[time-nuts] Question about FTS 1050A

Tom Knox actast at hotmail.com
Wed Apr 3 15:07:24 EDT 2013


Hi Bob;
I was wondering who won the unit. They are very nice oscillators. With noise on older equipment like the 1050A I would check  and/or replace caps.
I am about to do that to my own 1050A. It may not resolve the problem, but it will eliminate that possibility. I look forward to hearing how the problem is resolved. 
Best Wishes;
Thomas Knox



> Date: Wed, 3 Apr 2013 14:53:55 -0400
> From: bobdarby at triad.rr.com
> To: time-nuts at febo.com
> Subject: [time-nuts] Question about FTS 1050A
> 
> I purchased an FTS 1050 recently and after a cursory inspection of the 
> interior powered it up to see if it's functional.
> 
> This particular unit is a bit odd; it has the optional battery back-up, 
> no PPS, and instead of the usual 1Mhz, 5Mhz, 10Mhz it has four 10Mhz 
> outputs with tnc female connectors.
> 
> The tnc connectors are a bit of a bother but I found that the scope 
> probe sleeve that fits a bnc also fits into a tnc so I'm able to view 
> the outputs.  They are not pretty, lots of hash, particularly at the 
> zero crossings and only about 15 to 20mV rms.  That's the case for all four.
> 
> The oscillator is an FTS 1000B-503 which is supposed to have four 
> buffered outputs at 5MHz; two at 1.0 V rms and two at 0.5 V rms.
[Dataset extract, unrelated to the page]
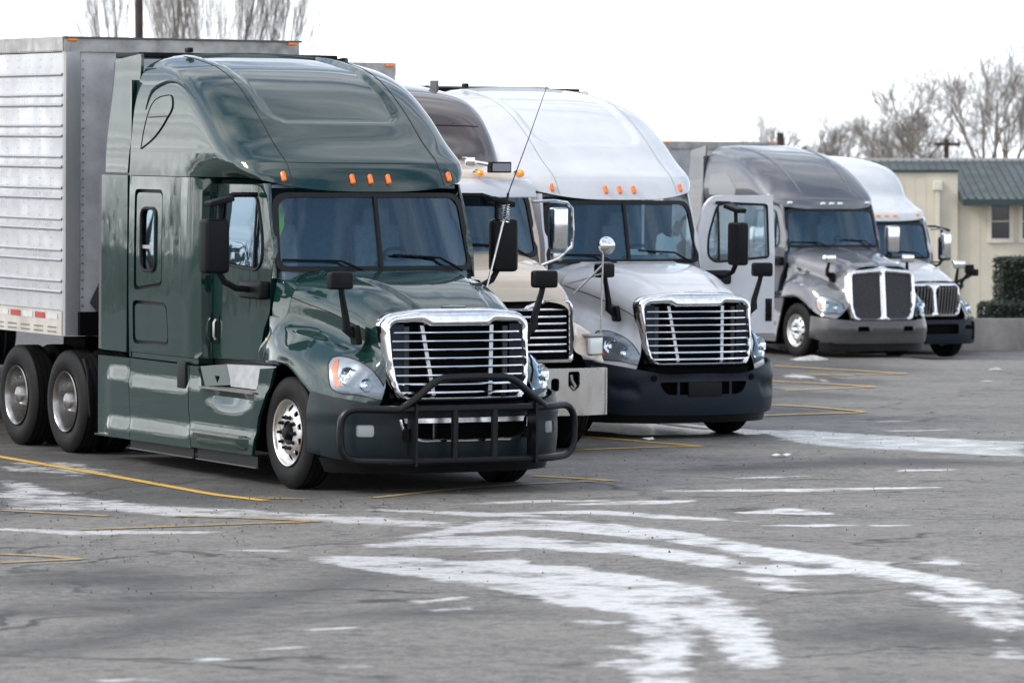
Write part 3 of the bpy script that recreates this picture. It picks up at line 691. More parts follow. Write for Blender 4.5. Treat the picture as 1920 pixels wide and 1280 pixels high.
    # --- bumper
    pf, Lp, ts = path_fn([(0, -1.325), (.35, -1.315), (.62, -1.28), (.88, -1.18), (1.06, -1.03), (1.165, -.86), (1.205, -.70), (1.215, -.57)])
    tz = hermite([0, .6, .75, 1.0, 1.3, 1.6, 1.8], [.765, .77, .80, .845, .885, .915, .93])
    def bf(a, z):
        x, y = pf(abs(a)); k = .035*((z-.55)/.3)**2; ld = .018*sstep(.70, .73, z+.06*abs(a)-.04); rec = 0
        if not bullbar:
            e = edist(abs(a), z, FOGH) if inpoly(abs(a), z, FOGH) else 0; rec = .03*sstep(0, .03, e)
        t = min(1, max(0, (abs(a)-.5)/1.0)); nx, ny = math.sin(t*1.45), -math.cos(t*1.45)
        return (math.copysign(x-nx*(k-ld+rec), a), y-ny*(k-ld+rec), z)
    FOGH = rpoly([(.80, .53), (1.16, .545), (1.16, .645), (.80, .655)], .04)
    n = 24; top = [(Lp*(-1+2*k/n), tz(Lp*abs(-1+2*k/n))) for k in range(n+1)]
    outl = [(-Lp, .37), (-Lp*.6, .30), (0, .285), (Lp*.6, .30), (Lp, .37)]+top[::-1]
    oh = rpoly([(-.50, .50), (.50, .50), (.63, .60), (.655, .70), (-.655, .70), (-.63, .60)], [.12, .12, .08, .03, .03, .08]) if bullbar else rpoly([(-.50, .525), (.50, .525), (.58, .67), (-.58, .67)], [.1, .1, .05, .05])
    FG = [[(q*x, z) for x, z in rrect(.885, .535, 1.055, .64, .025)] for q in (-1, 1)] if bullbar else []
    bo = MB().panel(outl, bf, [oh]+FG, step=.05, thick=.06, inward=(0, 1, 0)).build('bumper', bump, root, ang=50)
    ins = MB(); ins.box((0, -1.16, .6), (1.5, .03, .32))
    for k in range(7): ins.box((0, -1.2, .52+.026*k), (1.16, .02, .01))
    ins.build('lower_grille', DARK, bo)
    if bullbar:
        MB().tube([Vector(bf(a, z))+Vector((0, -.004, 0)) for a, z in spl([(-.65, .69), (-.63, .61), (-.57, .54), (-.48, .505), (-.3, .5), (.3, .5), (.48, .505), (.57, .54), (.63, .61), (.65, .69)], 36)], .017, 8).build('lower_grille_trim', CHROME, bo)
        MB().panel([(-.60, .655), (.60, .655), (.62, .715), (-.62, .715)], lambda a, z: Vector(bf(a, z))+Vector((0, .02, 0)), step=.1).build('lower_grille_trim', DCHROME, bo)
        for s in (-1, 1):
            MB().box((s*.31, -1.27, .585), (.035, .02, .13)).build('lower_grille_post', CHROME, bo)
            fg = rrect(.87, .52, 1.07, .655, .035)
            MB().panel([(s*a, z) for a, z in fg], lambda a, z: Vector(bf(a, z))+Vector((0, .035, 0)), step=.06).build('fog_recess', BLACKP, bo)
            f2 = rrect(.885, .535, 1.055, .64, .03)
            MB().panel([(s*a, z) for a, z in f2], lambda a, z: Vector(bf(a, z))+Vector((0, .012, 0)), step=.05, thick=.03, inward=(0, 1, 0)).build('fog_light', LAMPW, bo)
    else:
        MB().box((-.0, -1.318, .585), (.44, .03, .165), bev=.012).build('plate_holder', BLACKP, bo)
        for s in (-1, 1):
            MB().box((s*.34, -1.29, .60), (.03, .05, .15)).build('grille_strut', bump, bo)
            MB().lathe([(-.012, .0), (-.012, .034), (0, .038)], c=bf(s*.64, .715), axis=(0, 1, 0), n=16).build('tow_plug', DARK, bo)
    MB().panel([(-Lp*.9, .20), (Lp*.9, .20), (Lp*.94, .33), (-Lp*.94, .33)], lambda a, z: Vector(bf(a, z))+Vector((-.04*(1 if a > 0 else -1), .05, 0)), step=.1).build('air_dam', BLACKP, bo)
    MB().box((0, -1.12, .80), (1.3, .1, .07)).build('bumper_gap_cover', DARK, bo)
    # --- bull bar
    if bullbar:
        by = lambda x: -1.455+.31*sstep(.62, 1.22, abs(x))
        lp = []
        for (a, b) in rpoly([(-1.185, .325), (1.185, .325), (1.185, .79), (-1.185, .79)], .17, 7): lp.append((a, b))
        L2 = []
        for i in range(len(lp)):
            a, b = lp[i], lp[(i+1) % len(lp)]; k = max(1, int(math.dist(a, b)/.12)); L2 += [(a[0]+(b[0]-a[0])*t/k, a[1]+(b[1]-a[1])*t/k) for t in range(k)]
        bb = MB().tube([(x, by(x), z) for x, z in L2], .034, 10, closed=True).build('bull_bar', TUBE, root)
        hp = spl([(-.73, .79), (-.56, .91), (-.42, 1.02), (-.33, 1.06), (-.2, 1.067), (.2, 1.067), (.33, 1.06), (.42, 1.02), (.56, .91), (.73, .79)], 40)
        MB().tube([(x, by(x)-.0, z) for x, z in hp], .034, 10).build('upper_hoop', TUBE, bb)
        for x in (-.2, .2): MB().tube([(x, by(x), .79), (x, by(x), .325)], .034, 10).build('upright', TUBE, bb)
        for x in (-.605, .605):
            MB().box((x, by(x)+.03, .56), (.022, .17, .55)).build('mount_plate', TUBE, bb); MB().box((x, by(x)+.2, .56), (.06, .3, .1)).build('mount_arm', DARK, bb)
    # --- chassis skirts and steps
    def skx(y, z):
        v = 1.225+.018*sstep(.858, .846, z)*sstep(4.15, 3.95, y)+.020*sstep(.425, .41, z)*sstep(4.15, 3.95, y)
        v -= .05*sstep(3.4, 4.1, y)*sstep(1.0, .4, z)*0
        dd = ((y-1.12)/.62)**2+((z-.84)/.17)**2
        if z < .84: v -= .055*max(0, 1-dd)
        return v-.03*sstep(.62, .3, y)
    for s in (-1, 1):
        if s > 0 and left_only: pass
        q = lambda y, z: (s*skx(y, z), y, z); iw = (-s, 0, 0)
        k1 = MB().panel([(4.316, .25), (4.316, 1.03), (3.525, 1.035), (3.49, .6), (3.43, .26)], q, step=.07, thick=.03, inward=iw).build('side_skirt', P, root)
        k2 = MB().panel([(3.42, .262), (3.48, .6), (3.515, 1.035), (2.09, 1.03), (2.06, .6), (1.955, .262)], q, step=.07, thick=.03, inward=iw).build('side_skirt', P, root)
        fr = [(1.94, .262), (2.045, .6), (2.075, 1.03), (1.90, 1.03), (1.76, .845), (.56, .85), (.50, 1.07), (.24, 1.09), (.34, .9), (.50, .62), (.57, .27)]
        k3 = MB().panel(fr, q, step=.06, thick=.03, inward=iw).build('side_skirt', P, root)
        MB().panel([(4.316, .238), (1.95, .25), (1.95, .268), (4.316, .258)], lambda y, z: (s*1.262, y, z), step=.4, thick=.03, inward=iw).build('skirt_trim', P, k2)
        # step well
        MB().add([(s*1.20, 1.88, 1.03), (s*1.05, 1.60, 1.06), (s*1.05, 1.30, .88), (s*1.21, 1.75, .85)], [(0, 1, 2, 3)]).build('step_well', P, k3)
        MB().add([(s*1.05, 1.60, 1.06), (s*1.05, .50, 1.09), (s*1.10, .52, .86), (s*1.10, 1.40, .86)], [(0, 1, 2, 3)]).build('step_plate', mat('step_metal', (.42, .42, .42), .45, .7, noise_amt=.3, nscale=10), k3)
        st = MB().box((s*1.19, 1.16, .842), (.16, 1.22, .018)); st.build('step_tread', mat('tread_metal', (.42, .41, .40), .45, .9, noise_amt=.7, nscale=90, detail=2), k3)
        lows = []
        for k in range(13):
            y = 1.93-1.32*k/12; e = sstep(0, .12, k/12)*sstep(1, .88, k/12); lows.append([Vector((s*1.235, y, .425)), Vector((s*(1.25+.07*e), y, .425)), Vector((s*(1.25+.075*e), y, .40)), Vector((s*(1.25+.05*e), y, .34-.03*e)), Vector((s*1.235, y, .30))])
        MB().grid(lows).build('lower_step', P, k3)
        MB().box((s*1.275, 1.30, .43), (.10, 1.15, .016)).build('step_tread', MATS['tread_metal'], k3)
        MB().box((s*1.235, 1.15, .445), (.012, .95, .04)).build('step_plate', ALU, k3)
        MB().box((s*1.22, 2.235, .93), (.05, .20, .26), bev=.02).build('skirt_latch', BLACKP, k2)
        MB().box((s*1.195, 2.78, .205), (.012, 1.52, .10)).build('rubber_flap', RUBBER, k2); MB().box((s*1.205, 2.78, .152), (.03, 1.52, .012)).build('flap_lip', MATS['grey_rubber'], k2)
        MB().box((s*1.195, 1.25, .205), (.012, 1.36, .10)).build('rubber_flap', RUBBER, k3); MB().box((s*1.205, 1.25, .152), (.03, 1.36, .012)).build('flap_lip', MATS['grey_rubber'], k3)
        MB().tube([(s*1.2, 4.72, .97), (s*1.2, 4.64, .85), (s*1.2, 4.58, .4)], [.03, .02, .012], 6).build('fender_bracket', BLACKP, root)
    # --- mirrors, wheels, chassis
    for s in (-1, 1):
        if open_door and s == 1:
            dr = [c for c in root.children if c.name.startswith('door.') or c.name == 'door']
            dr = [c for c in dr if c.location.x > 0][0]; mirror_set(root, 1, dr, Vector(dr.location))
        else: mirror_set(root, s)
        hood_mirror(root, s)
        steer_wheel(root, s, 1.175, nuts=(s < 0))
        for y in (5.15, 6.47): drive_wheel(root, s, y)
    chassis(root)
    return root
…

Two 
> outputs each drive a pair of frequency doublers that thus provide the 
> four 10Mhz outputs.  I got a connector on one of the spare outputs to 
> see if the problem might lie in the oscillator. What I see there is a 
> very stable clean sine wave at 5MHz at about 660mV rms so I'm assuming 
> the 1000B is not my problem.
> 
> The doublers are housed in a tidy box adjacent to the oscillator with 
> 22V and ground, two 5MHz inputs and four 10MHz outputs all in the top 
> cover.  There is a stone cold 7818 in a TO-3 metal can mounted on one 
> side of the box but no external connections other than those previously 
> noted.  It seems to me my problem must lie in this area and, since all 
> four circuits are similarly affected, is probably related to the power 
> supply housed therein.
> 
> This is probably obvious to all of you but I'm a toolmaker by trade so 
> this is all new to me and second opinions will not hurt my feelings.  
> Also does anyone have any experience inside of the doubler box or a 
> schematic of the standard (or any other version) doubler/divider for 
> these things?
> 
> Thanks for any insight anyone can offer.